Enormi tele si accalcano, si assommano, si frantumano spazialmente in una sorta di dislessia visiva. E’ questa la sfida che Nuti impone allo sguardo, il segno di una visione data per frammenti improvvisi.
E’ ormai lontano il giorno del blow-up. Il giorno micidiale dell’avvicinamento, dell’ordine precostituito. Quel che conta oggi è solo la sperimentazione dinamica dell’inferenza delle parti in una porzione di spazio.
Opere come oggetti, come elementi di anti-seduzione. Le colate pesanti del colore strabordano (Finestra, 1989), non sono volutamente contenute. Le increspature sempre più evidenti della carta costituiscono l’orografia dell’opera, creano una barriera, una sorta di schermo tra l’occhio e il colore.
Una negligenza non casuale organizza dunque il ritmo della rappresentazione in pause e sequenze non ordinate tra gli improvvisi squarci di bianco che si aprono nella cortina pittorica.

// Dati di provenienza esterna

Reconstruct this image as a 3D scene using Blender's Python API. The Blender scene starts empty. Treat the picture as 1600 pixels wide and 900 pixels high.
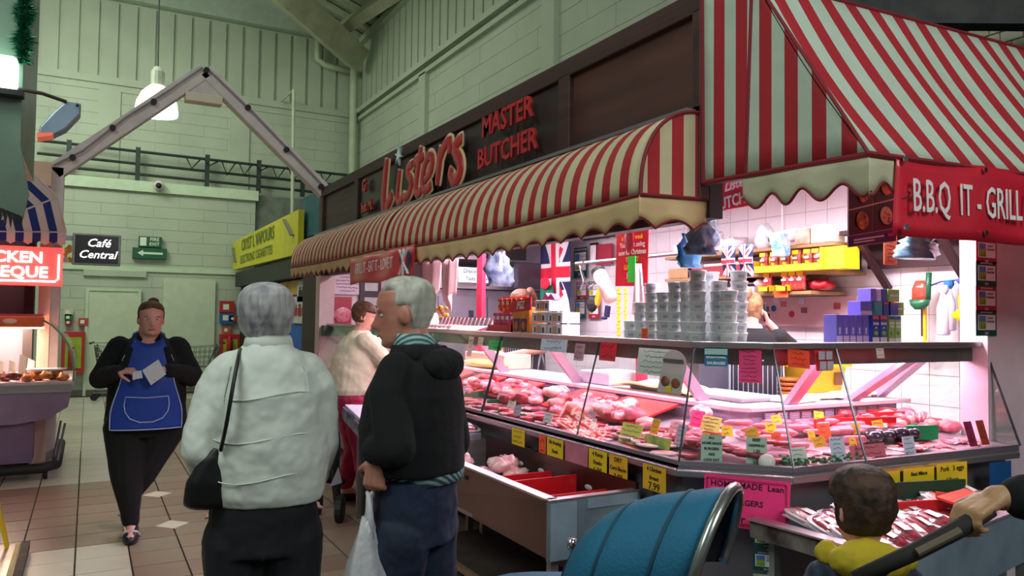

Questo significa per Nuti un nuovo atteggiamento nei confronti della pittura: la coscienza del mestiere; è questo il senso estremo di una conoscenza e consapevolezza delle tecniche, della interazione tra colore e materia, tra strati e emozioni. Ciò permette l’apertura e il libero transito. Una circolazione senza frontiere tra gli stili e i modi della pittura.
Opere come oggetti, senza per questo esaltare una metafisica della materia. Anzi. Carte, colori, spessori vengono usati come impianti neutri, tecniche che favoriscono e determinano gli esuberanti sensi di una forma pittorica che si muove liberamente nello spazio.
Non è più la pittura a fingere la realtà, ma è la realtà di un nuovo “oggetto” che finge la pittura.